Are you struggling with how to pay for your children’s college education?  Here’s one idea worth considering….a 529 college plan. Saving to cover the ever-rising costs of a university education can be daunting, but one way parents can potentially bridge that gap is by investing through a 529 college savings plan.

Alex Viega, writing for the Associated Press, has a few suggestions if you’re considering one:

First, FIND THE BEST PLAN FOR YOU.

Each state offers a 529 college savings plan, and although they differ in some respects, each enables investors to use investment proceeds to pay for college costs without having to pay federal taxes on those gains.

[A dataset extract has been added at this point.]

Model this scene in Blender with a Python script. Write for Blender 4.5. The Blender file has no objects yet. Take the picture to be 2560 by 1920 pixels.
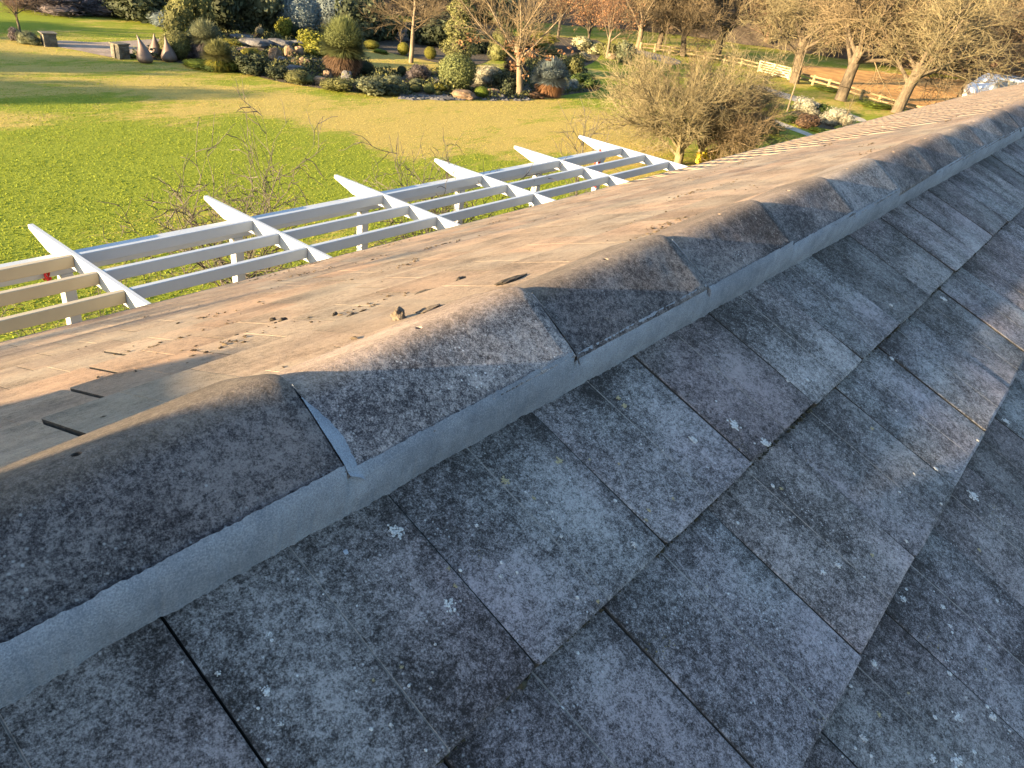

You’re not limited to investing in your own state’s plan, but keep in mind that most states also offer their residents a state tax deduction or credit. Some also throw in matching grant programs or scholarships.  You’ll want to consider which plan offers the most attractive investment options.

Second, GET STARTED EARLY.

Although no investment plan is without risk, the earlier you begin investing, the greater the likelihood that you’ll be able to weather market swings and reap a larger return. And you’ll need as much time as possible, given the growth in college costs.

Next, KNOW THE RISKS.

Historically, stock and bond investments have produced greater long-term returns than bank accounts. But taking the investment approach to saving for college can expose investors to losses.

And finally — GET THE FAMILY INVOLVED.

Anyone can contribute to a 529 plan for a single beneficiary. So parents can set up an account and invite relatives to pitch in.